US Helicopter Downed

 

Saturday  January 3, 2004

Naseer Al-Nahr, Arab News Staff

BAGHDAD, 3 January 2003 — Iraqi guerrillas shot down a US military helicopter west of Baghdad yesterday, killing one soldier and wounding another while Arab gunmen shot and killed a Kurd amid rising ethnic tensions in the northern city of Kirkuk.

In Baghdad, US Army Brig. Gen. Mark Kimmitt said enemy fire likely brought down the helicopter. The OH-58 Kiowa Warrior crashed near Fallujah. Troops of the 82nd Airborne Division “are fairly convinced that it was enemy fire,” Kimmitt said.

Rebels have previously shot at and brought down US helicopters elsewhere in the area, the heartland of support for Saddam Hussein.

After the downing of the chopper, US soldiers swept through Fallujah, blocking off streets and searching shops and homes as helicopters circled above.

US helicopters have crashed or made emergency landings several times in recent months. In the deadliest single attack on US forces since the Iraq invasion began in March, 17 soldiers were killed when two Black Hawk helicopters collided above Mosul in what the military called a likely grenade attack.

On Thursday, a Black Hawk made an emergency landing near Qarayah, in northern Iraq, but the military said the cause was a tail rotor problem. One person was hurt.

In Kirkuk, Arab gunmen killed one Kurd and wounded another on Thursday night as they were walking in an Arab neighborhood, police chief Gen. Turhan Youssef said.
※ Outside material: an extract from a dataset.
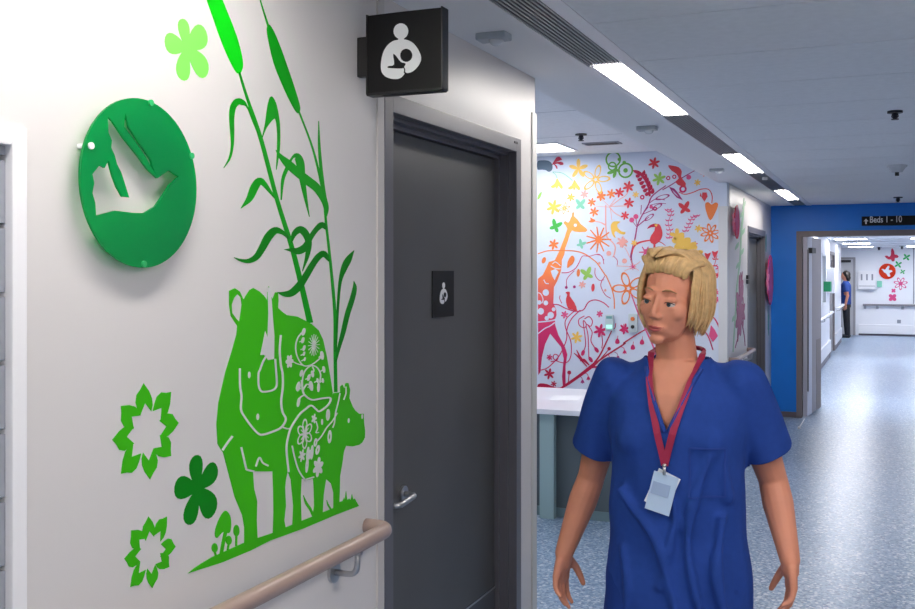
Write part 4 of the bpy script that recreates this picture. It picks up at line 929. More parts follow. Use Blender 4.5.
vleaves(Q_((218, 262), (235, 275), (222, 315), (230, 350), (225, 378)), M_pink); vleaves(Q_((335, 285), (315, 295), (300, 325), (285, 352)), M_pink); vleaves(Q_((408, 440), (392, 490), (360, 530)), M_red)
def bfly(c, s, m, rot=0):
    def f(A):
        for a, b, an, L in ((1, .45, 2.2, .8), (1, .45, .9, .8), (.7, .4, -2.5, .6), (.7, .4, -.7, .6)):
            a_2 = an+rot; A.ell(c, s*a*.5, s*b*.5, a_2, 0, 0, 0, (cos(a_2)*s*L*.5, sin(a_2)*s*L*.5), 12)
    part('butterfly', m, f)
bfly(N2((195, 222))[0], .085, M_grn, -.4); bfly(N2((455, 402))[0], .06, M_pgrn, -.5); bfly(N3((520, 150))[0], .085, M_lime, .3); bfly(N1((450, 560))[0], .075, M_pgrn); bfly(Q_((285, 262))[0], .08, M_red, .2)
def flower(c, r, m, n=6, h_=0, fat=.2, rot=.3, name='flower'): part(name, m, lambda A: A.petals(c, r, n, rot, fat, 0, 0, h_))
for x, y, r, m in ((168, 88, .052, M_red), (187, 147, .06, M_lime), (70, 178, .052, M_red), (72, 240, .048, M_red), (36, 200, .046, M_red), (57, 288, .04, M_red), (4, 205, .044, M_or), (98, 208, .03, M_yel), (333, 162, .03, M_yel), (360, 125, .036, M_pale), (337, 337, .034, M_yel),
                   (322, 398, .03, M_pink), (352, 482, .06, M_pale), (145, 428, .04, M_pink), (45, 388, .05, M_pale), (92, 392, .03, M_yel), (375, 600, .04, M_pink), (405, 580, .03, M_pink), (390, 540, .03, M_red), (410, 515, .028, M_red)):
    flower(Q_((x, y))[0], r, m)
for c, r, m in ((N5((55, 470))[0], .044, M_or), (N1((660, 465))[0], .042, M_or), (N1((565, 530))[0], .04, M_or), (N1((355, 480))[0], .04, M_yel), (N1((490, 450))[0], .04, M_pale), (N1((180, 580))[0], .07, M_yel), (N2((590, 70))[0], .045, M_or), (N3((470, 250))[0], .035, M_pale),
                (N3((290, 555))[0], .036, M_mag), (N3((645, 545))[0], .03, M_mag), (N4((435, 140))[0], .062, M_mag), (N4((90, 432))[0], .052, M_crim), (N4((195, 32))[0], .036, M_pink), (N4((275, 185))[0], .055, M_yel), (N4((432, 28))[0], .03, M_pink), (N4((600, 128))[0], .05, M_mag), (N7((25, 478))[0], .04, M_mag), (N7((330, 290))[0], .075, M_crim), (N2((180, 400))[0], .05, M_or), (N4((92, 320))[0], .03, M_mag), (N4((120, 500))[0], .03, M_crim), (N6((278, 385))[0], .045, M_pale)):
    flower(c, r, m)
flower(Q_((382, 355))[0], .085, M_or, 8, .55, .2, .2); flower(N7((220, 192))[0], .15, M_or, 5, .72, .24, 1.9, 'outlined_daisy'); flower(N1((605, 300))[0], .135, M_yel, 5, .7, .2, 1.3, 'outlined_daisy'); flower(N1((290, 590))[0], .055, M_yel, 6, .6)
flower(N1((430, 190))[0], .09, M_yel, 5, 0, .2, .3)
part('flower_stem', M_pink, lambda A: A.stroke(N7((238, 230, 1), (290, 370, 1.3), (340, 480, 1.5), (385, 580, 1.5), (400, 640, 1.5))))
for x, y in ((215, 350), (390, 365)):
    def tulip(A): A.stroke(N1((x, y-60, .8), (x-15, y, 3), (x-45, y+22, 3), (x-66, y+18, .6))); A.stroke(N1((x, y-60, .8), (x-2, y, 3), (x-4, y+45, .8))); A.stroke(N1((x, y-60, .8), (x+18, y-10, 3), (x+42, y+25, 3), (x+50, y+45, .6)))
    part('tulip', M_yel, tulip)
part('flower_stem', M_pgrn, lambda A: (A.stroke(N1((215, 290), (200, 250), (170, 225)), .6), A.stroke(N1((170, 222), (260, 232), (330, 275), (370, 310)), .7)))
part('spray_bloom', M_crim, lambda A: (A.stroke(N1((165, 150, .8), (200, 110, 2.6), (230, 90, 4.5), (262, 98, 1))), A.stroke(N1((170, 145, .8), (220, 130, 2), (262, 140, 3.4), (268, 152, .8))), A.stroke(N1((185, 145, .6), (205, 165, 1.6), (215, 190, 1)))))
part('slate_cloud', M_cloud, lambda A: A.poly(N1((16, 118), (60, 105), (120, 108), (155, 130), (168, 170), (160, 205), (130, 222), (100, 205), (60, 200), (16, 195)), smooth=3))
part('leaf', M_lime, lambda A: A.poly(N1((15, 505), (22, 460), (52, 425), (60, 432), (45, 480)), smooth=2))
def bigfly(A):
    for x, y, a, s in ((155, 225, 3.4, .075), (200, 190, 1.2, .06), (190, 245, -1.9, .07), (215, 205, -.4, .06)): A.ell(N5((x, y))[0], s*.5, s*.2, a)
    A.circle(N5((300, 207))[0], .068, 0, 0, 24, .78); A.circle(N5((300, 207))[0], .02); A.circle(N5((175, 95))[0], .07, 0, 0, 24, .8); A.circle(N5((165, 165))[0], .04, 0, 0, 18, .7)
    A.circle(N5((235, 95))[0], .014); A.circle(N5((287, 128))[0], .016)
part('ornate_butterfly', mat('leaf_green_print', (96, 164, 60), .45), bigfly)
part('starburst', M_or, lambda A: (A.burst(N2((635, 350))[0], .115, 11, 0, 0, .07), A.circle(N2((635, 350))[0], .03)))
for x, y, r in ((15, 350, 0), (500, 478, .055)):
    if r: part('starburst', M_pink, lambda A: A.burst(N6((x, y))[0], r, 6, 0, 0, .12))
part('starburst', M_pink, lambda A: A.burst(N7((250, 46))[0], .03, 8, 0, 0, .12))
part('tulip', M_or, lambda A: A.poly(N2((530, 165), (555, 155), (550, 125), (575, 140), (600, 150), (592, 170), (560, 178)), smooth=2))
part('petal_drop', M_or, lambda A: A.poly(N3((318, 80), (322, 20), (345, -25), (372, -45), (392, -10), (375, 35), (345, 60)), smooth=3))
for x, y, m in ((430, 130, M_or), (578, 280, M_red)): part('petal_drop', m, lambda A: A.ell(N3((x, y))[0], .035, .015, 1.5))
part('petal_drop', M_or, lambda A: A.ell(N2((80, 560))[0], .03, .018, 1.2))
for x, y in ((308, 278), (390, 272)): part('berry', M_plum, lambda A: A.circle(N3((x, y))[0], .013))
for x, y in ((300, 345), (240, 300)): pass
part('dragonfly', M_crim, lambda A: (A.stroke(N4((258, 292, .6), (290, 320, 1.6), (345, 383, 1))), A.stroke(N4((275, 270, .6), (300, 320, 2), (325, 345, 1.2), (360, 375, .5))), A.stroke(N4((300, 345, 1), (325, 335, 1.6), (362, 372, .5)))))
for x, y, s in ((255, 365, .065), (275, 385, .07), (290, 420, .1), (320, 435, .08), (300, 402, .07), (262, 392, .06)): flower(Q_((x, y))[0], s, M_yel, 5, 0, .26)
for x, y in ((400, 435), (372, 442)): part('trumpet_flower', M_red, lambda A: A.poly(Q_((x-12, y-12), (x, y-8), (x+13, y-14), (x+5, y+6), (x-2, y+16)), smooth=2))
# lower right of the mural beside the woman's head
part('vine', M_mag, lambda A: (A.stroke([(706, 316, .6), (714, 318, 1.2), (720, 330, 1.4), (722, 345, 1)]), A.stroke([(700, 326, .6), (708, 336, 1), (713, 350, 1)])))
part('heart', M_pink, lambda A: A.poly([(711, 325), (715, 330), (718, 336), (713, 342), (709, 336)]))
for x, y in ((717, 300), (713, 284), (719, 268), (705, 262)): flower((x, y), .03, M_pink)

# call points on the mural wall
def callpt(px, py, w_, h_, lab, kind):
    a, b = onY(px-w_/2, py-h_/2, YM), onY(px+w_/2, py+h_/2, YM)
    o = thing('wall_call_point', ((a.x+b.x)/2, YM, (a.z+b.z)/2), lab, 'call point')
    bm = bmesh.new(); box(bm, a.x, b.x, YM-.03, YM-.003, b.z, a.z, 0, .008); obj('housing', bm, mat('pale_unit', (196, 208, 212), .35), o)
    cx = (a.x+b.x)/2
    if kind:
        bm = bmesh.new(); box(bm, cx-.026, cx+.026, YM-.034, YM-.029, b.z+.02, b.z+.05, 0, .003); obj('green_indicator', bm, emit('green_led', (90, 235, 190), .8), o)
        bm = bmesh.new(); box(bm, cx-.026, cx+.026, YM-.034, YM-.029, a.z-.035, a.z-.012, 0, .003); obj('button', bm, mat('teal_button', (110, 160, 160), .4), o)
    else:
        bm = bmesh.new(); disc_rod(bm, (cx, YM-.033, a.z-.045), (0, 1, 0), .018, .008, 16); obj('orange_button', bm, mat('orange_button', (236, 120, 50), .4), o)
        bm = bmesh.new(); disc_rod(bm, (cx, YM-.033, b.z+.05), (0, 1, 0), .016, .008, 16); obj('black_button', bm, M_dark, o)
callpt(610, 322.5, 8, 16, 'pale wall unit with a glowing green light at the foot of the mural', True)
callpt(633.5, 323, 9, 19, 'pale wall unit with orange and black buttons on the mural beside the walking woman', False)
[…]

Afterward, there was a shootout between Arabs and police, who killed two attackers and wounded several, said Jalal Jawher, local head of the Patriotic Union of Kurdistan party.

Tensions in Kirkuk have been high since an attack Wednesday on Arab and Turkmen protesters demanding that Kirkuk remain under the administration of a central Iraqi government.
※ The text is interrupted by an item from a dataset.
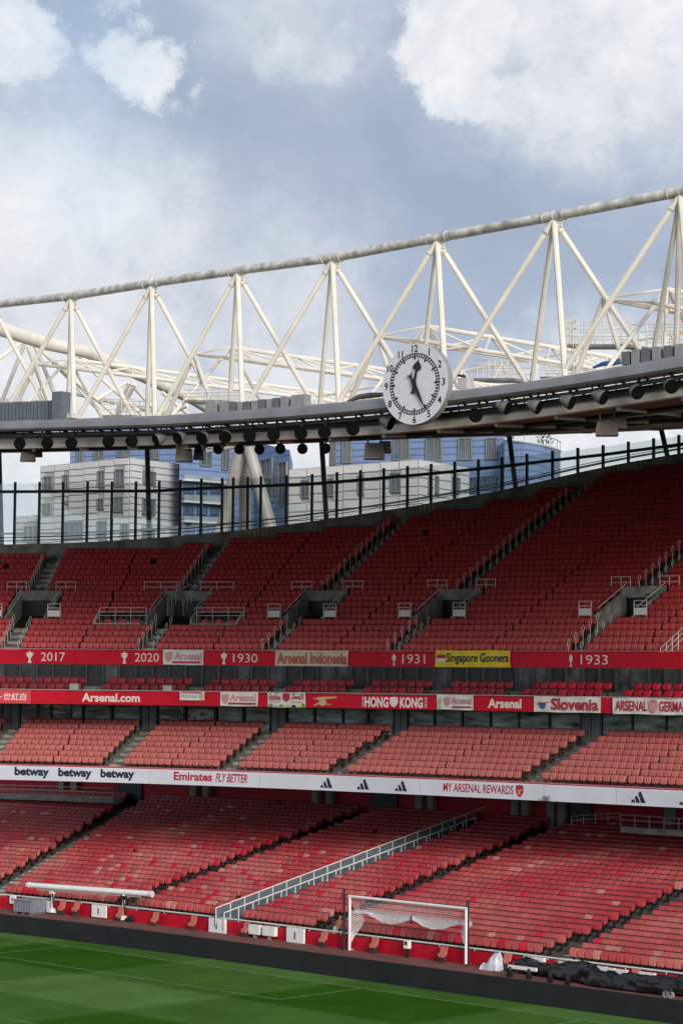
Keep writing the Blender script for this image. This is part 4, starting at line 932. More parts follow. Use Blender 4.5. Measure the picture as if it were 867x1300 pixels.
# ------------------------------------------------------------ parapet, glass screen
def npar(u): return TU.n(kpar(u))+.45
class Off:                                            # curve running along the parapet
    pass
def PP(u, n=0.0, z=0.0): return UPR.P(u, npar(u)+n, z)
us = lin(-27, 26, .5); zpar = []
for u in us:
    p = PP(u); z = 20.0
    for _ in range(3): x = proj(p.x, p.y, z)[0]; z = zfor(p.x, p.y, base_y(x)+1.5)
    zpar.append(z)
zpar = np.convolve(np.pad(zpar, 3, mode='edge'), np.ones(7)/7, 'valid')
def zp(u): return float(np.interp(u, us, zpar))
par = empty('parapet', PP(0, 0, zp(0)-2), 'plain concrete parapet wall curving behind the top rows of seats', 'wall')
for a, b in zip(us[:-1:4], us[4::4]):
    mb = MB(); rings = [(PP(q, 0, TU.z(kpar(q))-.8), PP(q, 0, zp(q)), PP(q, .25, zp(q)), PP(q, .25, TU.z(kpar(q))-.8)) for q in lin(a+.006, b-.006, .5)]
    vs = [p for r in rings for p in r]; fs = [(i*4+j, i*4+(j+1) % 4, (i+1)*4+(j+1) % 4, (i+1)*4+j) for i in range(len(rings)-1) for j in range(4)]+[(0, 1, 2, 3), tuple(len(vs)-1-j for j in range(4))]
    mb.add(vs, fs); mb.build('wall_panel', 'concrete', par)
def upx_par(px, dz=1.0):
    lo_, hi_ = -27.0, 26.0
    for _ in range(34):
        m = (lo_+hi_)/2
        if proj(*PP(m, .1, zp(m)+dz))[0] < px: lo_ = m
        else: hi_ = m
    return (lo_+hi_)/2
TOPX = [-60, 19, 200, 229, 396, 457, 547, 637, 701, 765, 861, 930]; TOPY = [612, 612, 611, 609, 602, 597, 589, 580, 572, 565, 552, 541]
px_posts = [-42, -11.5, 19, 50, 80, 111, 142, 172.5, 202, 229, 255.5, 282, 296, 314.5, 331, 363.5, 396, 427.5, 457.5, 487, 517, 547, 577, 607, 637, 668.5, 701, 733, 765, 797, 829, 861, 893]
fence = empty('glass_screen', PP(0, .1, zp(0)), 'tall clear glass screen with dark posts above the upper tier', 'glass screen')
up_ = [upx_par(x, 1.5) for x in px_posts]
def ztop(u):
    z = zp(u)+2
    for _ in range(3): p = PP(u, .1); x = proj(p.x, p.y, z)[0]; z = zfor(p.x, p.y, float(np.interp(x, TOPX, TOPY)))
    return z
ZT = [ztop(u) for u in up_]
for i, (u, z1) in enumerate(zip(up_, ZT)):
    p = PP(u, .12); ax = UPR.ax(u); MB().box((p.x, p.y, (zp(u)+z1)/2), (.14, .20, z1-zp(u)), ax).build('post', 'mullion', fence)
    if i:
        q, z0, zz0 = up_[i-1], ZT[i-1], zp(up_[i-1]); a = PP(q, .12); b = PP(u, .12); d = (b-a).normalized(); a2 = a+d*.11; b2 = b-d*.11
        mb = MB(); mb.add([Vector((a2.x, a2.y, zz0+.05)), Vector((b2.x, b2.y, zp(u)+.05)), Vector((b2.x, b2.y, z1-.10)), Vector((a2.x, a2.y, z0-.10))], [(0, 1, 2, 3)]); mb.build('glass_pane', 'fence_glass', fence)
        mb = MB(); aa = Vector((a.x, a.y, z0-.60)); bb = Vector((b.x, b.y, z1-.60)); nn = UPR.n(u)
        mb.add([aa-nn*.09-UPV*.09, bb-nn*.09-UPV*.09, bb-nn*.09+UPV*.09, aa-nn*.09+UPV*.09, aa+nn*.09-UPV*.09, bb+nn*.09-UPV*.09, bb+nn*.09+UPV*.09, aa+nn*.09+UPV*.09], [(0, 1, 2, 3), (4, 7, 6, 5), (0, 4, 5, 1), (3, 2, 6, 7)]); mb.build('rail', 'mullion', fence)
for dz in (.22, .42): MB().path([PP(u, -.05, zp(u)+dz) for u in lin(-26, 25, .8)], .025, 5).build('hand_rail', 'mullion', fence)
MB().path([PP(u, .55, zp(u)+.35+.010*(10-u)*max(0, 1-(u+20)/60)) for u in lin(-26, 25, .8)], .06, 5).build('coping_or_reflection', 'white_paint', fence)  # white bar standing in for the sky-edge reflection in the glass
# little upright candle-like spikes on the parapet
for gi, xs_ in enumerate(((325, 330, 335, 340), (536, 541, 546, 551), (775, 780, 786), (808, 814, 820))):
    for x in xs_:
        u = upx_par(x, -.3); p = PP(u, -.12, zp(u)-.85); mb = MB(); mb.tube(p, p+UPV*.62, .035, 6); mb.tube(p+UPV*.62, p+UPV*.74, .06, 6)
        w_ = ('before the tripod column', 'left of the dark prop near the centre', 'right of the top of the fourth aisle', 'near the right edge')[gi]
        tag(mb.build('stanchion', 'banner_cream'), 'short cream stanchion against the top parapet, %s' % w_, 'stanchion', 'cream stanchions %s' % w_)
for gi in (0, 1):
    c_ = CUTS_U[gi]; um = (c_[0]+c_[1])/2; P0 = UPR.P(um, TU.n(10)+.1, TU.z(10)+.62); mb = MB(); nn_ = 10
    pf = lambda i, j: P0+UPR.t(um)*((i/nn_-.5)*(1.3 if gi else .9))+UPR.n(um)*(j/nn_*.5)+UPV*(.18*mnoise.noise(Vector((i*.6, j*.6, gi*5+1)))+.15*math.sin(math.pi*i/nn_))
    mb.add([pf(i, j) for i in range(nn_+1) for j in range(nn_+1)], [(i*(nn_+1)+j, (i+1)*(nn_+1)+j, (i+1)*(nn_+1)+j+1, i*(nn_+1)+j+1) for i in range(nn_) for j in range(nn_)])
    tag(mb.build('plastic_sheet', 'sheet_blue'), 'pale blue plastic sheet lying above the %s stair exit' % ('leftmost', 'second')[gi], 'plastic sheet')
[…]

The city’s 1 million-plus residents are divided in roughly equal parts among three ethnic groups — Arab, Turkmen and Kurd.

Some Kurds have been calling for Kirkuk to join autonomous Kurdistan, a Switzerland-sized area of northern Iraq where Kurds have ruled themselves since the end of the 1991 Gulf War under US-led aerial protection.

In Mosul, a minor Baath Party official and Saddam-appointed dean of political science of Mosul University was kidnapped and killed. Adel Jabar Abid Mustafa was taken from his home Wednesday night and his body was found Thursday with two gunshots to his head, according to the dean’s brother, Salim Abid Mustafa.

Gunmen in Mosul have killed at least three judges appointed by Saddam’s regime, as well as officers in a new Iraqi police force.

Also yesterday, a truck traveling toward Baghdad International Airport flipped on its side, killing one soldier and injuring six others, the military said. The cause was under investigation.

An oil tanker erupted in flames near a U.S. military base on the road to the western town of Ramadi, and a military statement said it was in a convoy that was attacked with a roadside bomb, a rocket-propelled grenade and small arms fire. Three American soldiers suffered burns and shrapnel wounds.

US soldiers, meanwhile, captured Abu Mohammed, who is believed to be moving foreign fighters and cash through a tense area west of Baghdad.